Le « souverain bien de ceux qui suivent la vertu » est de connaître Dieu : « Le souverain bien de l’esprit est la connaissance de Dieu, et la souveraine vertu de l’esprit est de connaître Dieu. » (Prop. 28).

Or, ce souverain bien – connaître Dieu – est un bien par nature « commun à tous », puisque tout homme a l’idée de Dieu en lui (II, 47).

De plus, ce bien est par nature partageable, non monopolistique (à la différence des biens « matériels » : terre, et, dans une certaine mesure, argent) : ils peuvent donc en jouir tous et de manière égale, sans s’en priver les uns les autres (sans envie ni jalousie, ni haine en général).

Aspiration pour ainsi dire « universaliste » de la vie sous la conduite de la raison, c’est-à-dire vertueuse.

 

Par là est aussi dépassée, comme le souligne Matheron, la perspective « utilitariste » – et donc en un sens « individualiste » – qui semblait dominer jusque là : convenir ensemble sous la conduite de la raison, c’est suprêmement rechercher un bien commun et partageable, qui consiste dans la connaissance rationnelle elle-même (« intellectualisme », dit Matheron).

 

Démonstration

Identifie le souverain bien de ceux qui suivent la vertu à la connaissance de Dieu.

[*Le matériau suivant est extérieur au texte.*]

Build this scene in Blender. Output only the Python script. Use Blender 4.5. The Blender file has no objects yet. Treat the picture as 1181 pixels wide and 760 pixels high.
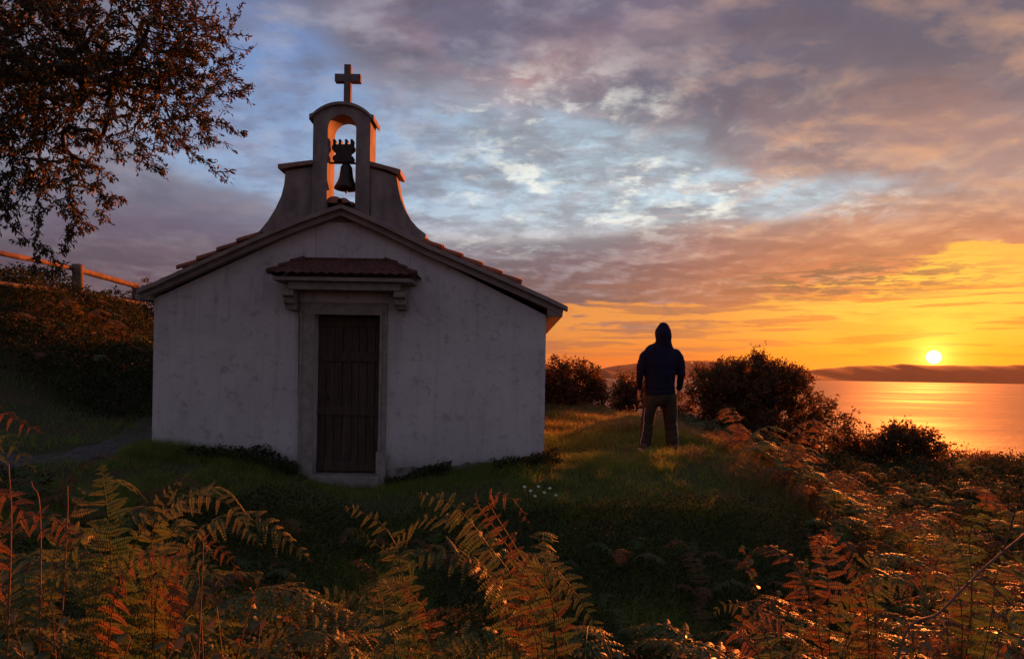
import bpy, bmesh, math, random
import numpy as np
from mathutils import Vector, Matrix, noise as mnoise
R = math.radians
C = bpy.context.scene.collection
scene = bpy.context.scene
rng = random.Random(7)
nrng = np.random.default_rng(11)

# ---------------------------------------------------------------- camera
F = 787.0                      # focal length in photograph pixels (1181 wide)
ROLL = R(1.0)
PX, PY = 590.5, 428.0          # where a level line of sight meets the picture
cr, sr = math.cos(ROLL), math.sin(ROLL)

def W(px, py, Y):
    """world point seen at photo pixel (px,py) at depth Y (camera at the origin looking along +Y)"""
    dx, dy = px - PX, py - PY
    X = dx * cr + dy * sr
    D = -dx * sr + dy * cr
    return Vector((X * Y / F, Y, -D * Y / F))

def setup_camera():
    cam = bpy.data.cameras.new('camera')
    o = bpy.data.objects.new('camera', cam)
    C.objects.link(o)
    cam.sensor_width = 36.0
    cam.lens = F / 1181 * 36
    cam.shift_y = (PY - 380.0) / 1181
    cam.clip_start = 0.02
    cam.clip_end = 60000
    o.matrix_world = Matrix.Rotation(R(90), 4, 'X') @ Matrix.Rotation(ROLL, 4, 'Z')
    scene.camera = o
    return o

# ---------------------------------------------------------------- shader maths
class N:
    """tiny wrapper so that node maths can be written as expressions"""
    nt = None
    def __init__(s, sock): s.s = sock
    @staticmethod
    def m(op, a, b=None, c=None, clamp=False):
        n = N.nt.nodes.new('ShaderNodeMath'); n.operation = op; n.use_clamp = clamp
        for i, v in enumerate((a, b, c)):
            if v is None: continue
            if isinstance(v, N): N.nt.links.new(v.s, n.inputs[i])
            else: n.inputs[i].default_value = v
        return N(n.outputs[0])
    def __add__(s, o): return N.m('ADD', s, o)
    __radd__ = __add__
    def __sub__(s, o): return N.m('SUBTRACT', s, o)
    def __rsub__(s, o): return N.m('SUBTRACT', o, s)
    def __mul__(s, o): return N.m('MULTIPLY', s, o)
    __rmul__ = __mul__
    def __truediv__(s, o): return N.m('DIVIDE', s, o)
    def __pow__(s, o): return N.m('POWER', s, o)

def clamp01(a): return N.m('ADD', a, 0.0, clamp=True)
def nexp(a): return N.m('POWER', 2.718281828, a)
def sstep(a, lo, hi):
    n = N.nt.nodes.new('ShaderNodeMapRange'); n.interpolation_type = 'SMOOTHSTEP'
    N.nt.links.new(a.s, n.inputs['Value'])
    n.inputs['From Min'].default_value = lo; n.inputs['From Max'].default_value = hi
    return N(n.outputs['Result'])
def vec(x, y, z):
    n = N.nt.nodes.new('ShaderNodeCombineXYZ')
    for i, v in enumerate((x, y, z)):
        if isinstance(v, N): N.nt.links.new(v.s, n.inputs[i])
        else: n.inputs[i].default_value = v
    return N(n.outputs[0])
def fbm(v, scale, detail=6, rough=.55, dist=0.0, lac=2.0):
    n = N.nt.nodes.new('ShaderNodeTexNoise'); n.noise_dimensions = '3D'
    N.nt.links.new(v.s, n.inputs['Vector'])
    n.inputs['Scale'].default_value = scale; n.inputs['Detail'].default_value = detail
    n.inputs['Roughness'].default_value = rough; n.inputs['Distortion'].default_value = dist
    n.inputs['Lacunarity'].default_value = lac
    return N(n.outputs['Fac'])
def voro(v, scale, feature='F1', rnd=1.0):
    n = N.nt.nodes.new('ShaderNodeTexVoronoi'); n.feature = feature
    N.nt.links.new(v.s, n.inputs['Vector']); n.inputs['Scale'].default_value = scale
    n.inputs['Randomness'].default_value = rnd
    return N(n.outputs['Distance'])
def col(c):
    n = N.nt.nodes.new('ShaderNodeRGB'); n.outputs[0].default_value = (*c, 1); return N(n.outputs[0])
def mix(f, a, b, mode='MIX'):
    n = N.nt.nodes.new('ShaderNodeMix'); n.data_type = 'RGBA'; n.blend_type = mode
    n.clamp_result = False
    for k, v in ((0, f), (6, a), (7, b)):
        if isinstance(v, N): N.nt.links.new(v.s, n.inputs[k])
        elif k == 0: n.inputs[k].default_value = v
        else: n.inputs[k].default_value = (*v, 1)
    return N(n.outputs[2])
def sep(v):
    n = N.nt.nodes.new('ShaderNodeSeparateXYZ'); N.nt.links.new(v.s, n.inputs[0])
    return N(n.outputs[0]), N(n.outputs[1]), N(n.outputs[2])
def s2l(r, g, b):
    f = lambda c: (c / 255 / 12.92) if c / 255 <= .04045 else ((c / 255 + .055) / 1.055) ** 2.4
    return (f(r), f(g), f(b))

SUN_AZ, SUN_EL = R(31.7), R(1.52)
def sdir(az, el): return Vector((math.sin(az) * math.cos(el), math.cos(az) * math.cos(el), math.sin(el)))

EXPOSURE = 1.3                 # the photograph is exposed for the shade
SKY_STRENGTH = .406
# ---------------------------------------------------------------- sky
def setup_sky():
    w = bpy.data.worlds.new('World'); scene.world = w; w.use_nodes = True
    nt = w.node_tree; nt.nodes.clear(); N.nt = nt
    tc = nt.nodes.new('ShaderNodeTexCoord')
    d = N(tc.outputs['Generated'])
    x, y, z = sep(d)
    az = N.m('ARCTAN2', x, y) * (180 / math.pi)
    el = N.m('ARCSINE', z) * (180 / math.pi)
    S = sdir(SUN_AZ, SUN_EL)
    cs = x * S.x + y * S.y + z * S.z
    ang = N.m('ARCCOSINE', N.m('MINIMUM', N.m('MAXIMUM', cs, -1.0), 1.0)) * (180 / math.pi)
    sunside = sstep(az, -8.0, 36.0) * sstep(az, 130.0, 60.0)
    def g(a, e, sa, se):
        da = (az - a) / sa; de = (el - e) / se
        return nexp((da * da + de * de) * -1.0)
    elp = N.m('MAXIMUM', el, 0.0)
    # coordinates on a flat cloud deck: clouds close up towards the horizon by perspective
    zz = N.m('MAXIMUM', z, 0.0) + .15
    P = vec(x / zz, y / zz, 3.7)
    big = fbm(P, .9, 3, .5, .3)
    med = fbm(P, 2.4, 9, .56, .25)
    So = vec(x / zz + math.sin(SUN_AZ) * .07, y / zz + math.cos(SUN_AZ) * .07, 3.7)
    relief = (med - fbm(So, 2.4, 9, .56, .25)) * 5.0
    P2 = vec(x / zz + (med - .5) * .2, y / zz * .85, 9.1)
    fine = fbm(P2, 5.0, 10, .6, .2)
    # streaks low over the sea
    Q = vec(az * .06, el * .30, 1.3)
    streak = fbm(Q, 2.2, 9, .6, .2)
    Q2 = vec(az * .045, el * .62 + (streak - .5) * .5, 7.7)
    streak2 = fbm(Q2, 2.6, 8, .55, .2)

    # ---- clear sky behind the clouds
    blue = mix(sstep(el, 12.0, 40.0), s2l(192, 218, 232), s2l(100, 130, 182))
    left = sstep(az, 8.0, -22.0)
    blue = mix(left * .75, blue, mix(sstep(el, 8.0, 26.0), s2l(138, 162, 200), s2l(88, 120, 184)))
    low = mix(sstep(ang, 2.0, 30.0), s2l(250, 170, 30), s2l(224, 128, 40))
    low = mix(sstep(az, 4.0, -30.0), low, s2l(150, 84, 80))
    low2 = mix(sstep(ang, 2.0, 26.0), s2l(244, 160, 54), s2l(220, 150, 92))
    low2 = mix(sstep(az, 4.0, -30.0), low2, s2l(120, 92, 108))
    clear = mix(sstep(el, 1.5, 7.5), low, low2)
    clear = mix(sstep(el, 6.0, 14.0), clear, blue)
    # ---- the main cloud deck
    bright = clamp01(g(-3.0, 20.5, 13.0, 3.6) * .75 + g(-10.0, 17.0, 6.0, 2.0) * -.3 + g(-3.0, 12.8, 12.0, 2.6) * .7 + g(14.5, 15.0, 5.0, 1.3) * .8 + g(2.0, 16.5, 13.0, 4.6) * .9 + g(-21.0, 21.0, 8.0, 7.0) * 1.25 + g(-11.0, 14.5, 8.0, 4.2) * .8 + g(20.0, 13.5, 11.0, 1.7) * .75 + g(12.0, 16.5, 3.5, 2.6) * .55)
    bias = bright * -.34 + .13
    bias = bias + g(25.0, 25.0, 24.0, 8.0) * .34 + g(-24.0, 8.0, 14.0, 4.8) * .42 + g(10.0, 7.6, 22.0, 2.9) * .42 + g(2.0, 25.0, 15.0, 5.5) * .17
    f = big * .40 + med * .38 + fine * .30 + bias - .04
    cov = sstep(f, .40, .60)
    dens = sstep(f, .48, .86)
    # colours of the deck: mauve away from the sun, salmon to orange towards it
    mauve = mix(sstep(el, 4.0, 16.0), s2l(74, 60, 82), s2l(104, 94, 116))
    pink = s2l(192, 142, 132)
    warm = mix(sstep(el, 5.0, 15.0), s2l(196, 98, 54), s2l(154, 106, 94))
    warm = mix(sstep(el, 15.5, 23.0), warm, s2l(88, 74, 84))
    toSun = sstep(az, 0.0, 26.0)
    deck = mix(toSun * sstep(ang, 48.0, 8.0), mauve, warm)
    lit = sstep(fbm(P, 1.9, 6, .55, .6), .42, .68)
    deck = mix(lit * (g(-4.0, 23.0, 12.0, 3.5) * .95 + g(20.0, 17.0, 14.0, 2.6) * .60 + .05), deck, mix(toSun, pink, s2l(196, 138, 108)))
    edge = (1.0 - dens)
    thin = mix(toSun * sstep(el, 18.0, 10.0), s2l(150, 156, 168), s2l(206, 170, 140))
    deck = mix(edge * .45, deck, thin)
    deck = mix(sstep(fine, .42, .72) * .16, deck, mix(toSun, s2l(190, 170, 172), s2l(226, 170, 128)))
    deck = mix(sstep(med, .56, .40) * .50, deck, mix(toSun * sstep(el, 20.0, 10.0), s2l(78, 70, 88), s2l(150, 86, 66)))
    c = mix(cov * .93, clear, deck)
    wisp = sstep(fbm(P, 6.5, 8, .6, .2) * .4 + .6 * fbm(vec(x / zz + (med - .5) * .5, y / zz * 1.9, 5.5), 2.4, 9, .6, .2), .42, .58) * clamp01(bright * 1.3)
    c = mix(wisp * .74, c, mix(sstep(az, -20.0, 2.0), s2l(120, 124, 152), s2l(134, 138, 148)))
    calm = 1.0 - clamp01(g(-26.0, 9.0, 22.0, 6.5) * .95 + g(26.0, 26.0, 16.0, 6.0) * .5)
    c = mix(clamp01(relief * 1.2) * calm * .62 * sstep(el, 3.0, 8.0), c, mix(toSun, s2l(178, 176, 190), s2l(236, 176, 128)))
    c = mix(clamp01(relief * -.9) * calm * .45 * sstep(el, 3.0, 8.0), c, mix(toSun, s2l(66, 62, 80), s2l(104, 66, 62)))
    c = mix(sstep(fbm(P, 7.0, 9, .62, .3), .47, .60) * clamp01(bright) * .34, c, mix(sstep(az, -20.0, 4.0), s2l(108, 114, 144), s2l(132, 130, 138)))
    # bright silver rifts where the deck thins
    rift = bright * sstep(fine * .6 + med * .4, .46, .57) * sstep(az, -14.0, 6.0) * sstep(fbm(P, 8.0, 8, .6, .2), .44, .60)
    c = mix(rift * .90, c, s2l(246, 246, 236))
    # ---- band of yellow light over the sea, cut by thin dark streaks
    glowband = nexp((el - 3.2) * (el - 3.2) * -.22) * sstep(az, -14.0, 8.0)
    slant = el - N.m('MAXIMUM', az - 16.0, 0.0) * .24            # the band widens to the right
    open_ = sstep(slant + (streak - .5) * 11.0, 5.4, 4.2) * sstep(az, -10.0, 6.0) * sstep(az, 120.0, 70.0)
    near = sstep(ang, 19.0, 2.0)
    gold = mix(near, mix(sstep(el, 0.0, 4.0), s2l(208, 98, 24), s2l(226, 140, 60)), mix(sstep(el, 0.5, 6.0), s2l(246, 140, 12), s2l(255, 196, 62)))
    gold = mix(sstep(streak, .48, .62) * .42, gold, mix(near, s2l(206, 112, 50), s2l(226, 122, 30)))
    c = mix(open_ * .93, c, gold)
    st = sstep(streak2, .50, .58) * sstep(el, .9, 2.0) * sstep(el, 8.5, 5.5) * sstep(az, -14.0, 4.0)
    c = mix(st * .72, c, mix(near, s2l(150, 92, 74), s2l(206, 96, 34)))
    st2 = sstep(fbm(vec(az * .16, el * 1.1, 2.2), 3.0, 7, .6, .3), .44, .54) * clamp01(g(27.0, 7.2, 7.5, 1.3) * 1.5)
    c = mix(st2 * .85, c, s2l(92, 66, 62))
    # ---- the sun and its aureole
    halo = nexp(ang * -.75) * 2.2 + nexp(ang * -.20) * .30
    hc = mix(1.0, (0, 0, 0), (0, 0, 0))
    def addc(c, amt, rgb):
        return mix(1.0, c, mix(1.0, vec(amt, amt, amt), rgb, 'MULTIPLY'), 'ADD')
    c = addc(c, nexp(ang * -1.2) * 2.2, (1.0, .55, .10))
    c = addc(c, nexp(ang * -.30) * .28, (1.0, .36, .02))
    c = addc(c, sstep(ang, .55, .22) * 9.0, (1.0, .80, .42))
    # ---- dusk behind the viewer, dark below the horizon
    back = sstep(y, .25, -.35)
    duskc = mix(sstep(el, 0.0, 35.0), s2l(142, 134, 148), s2l(126, 138, 172))
    duskc = mix(sstep(big, .4, .6) * .4, duskc, s2l(92, 84, 98))
    c = mix(back, c, duskc)
    c = mix(sstep(el, 33.0, 60.0), c, s2l(122, 130, 160))
    c = mix(sstep(el, 0.0, -2.0), c, s2l(60, 44, 38))
    sky = nt.nodes.new('ShaderNodeTexSky'); sky.sky_type = 'NISHITA'; sky.sun_disc = False
    sky.sun_elevation = SUN_EL; sky.sun_rotation = SUN_AZ
    sk = mix(1.0, N(sky.outputs[0]), (.02, .02, .02), 'MULTIPLY')
    c = mix(1.0, c, sk, 'ADD')
    bg = nt.nodes.new('ShaderNodeBackground'); nt.links.new(c.s, bg.inputs[0]); bg.inputs[1].default_value = SKY_STRENGTH
    out = nt.nodes.new('ShaderNodeOutputWorld'); nt.links.new(bg.outputs[0], out.inputs[0])
    w.cycles.sampling_method = 'MANUAL'; w.cycles.sample_map_resolution = 1024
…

Rappelle que l’idée de Dieu est présente en chaque âme humaine.

 

Scolie

Ce caractère commun de la connaissance de Dieu n’est pas un « accident », mais se déduit nécessairement de la nature de l’âme humaine en tant qu’elle est rationnelle.

Enjeu du scolie : souligner le caractère non monopolistique du souverain bien, qui n’est pas seulement commun au sens de recherché par tous, mais aussi de partageable par nature.

 

Matheron : « Sous sa conduite [la raison], nous ne désirons rien d’autre que comprendre ; et notre Souverain Bien est la connaissance de Dieu, source de toute idée vraie. Or ce Souverain Bien, de toute évidence, n’a rien de monopolistique : il est commun à tous, car chacun possède l’idée vraie de Dieu et peut, s’il en a la force, en développer les implications et s’en réjouir ; en quoi cela gênerait-il qui que ce soit ? Que les autres hommes soient privés de cette jouissance n’augmente en rien notre bonheur : tout au contraire, ajouterons-nous bientôt [dans la proposition suivante]. » (272).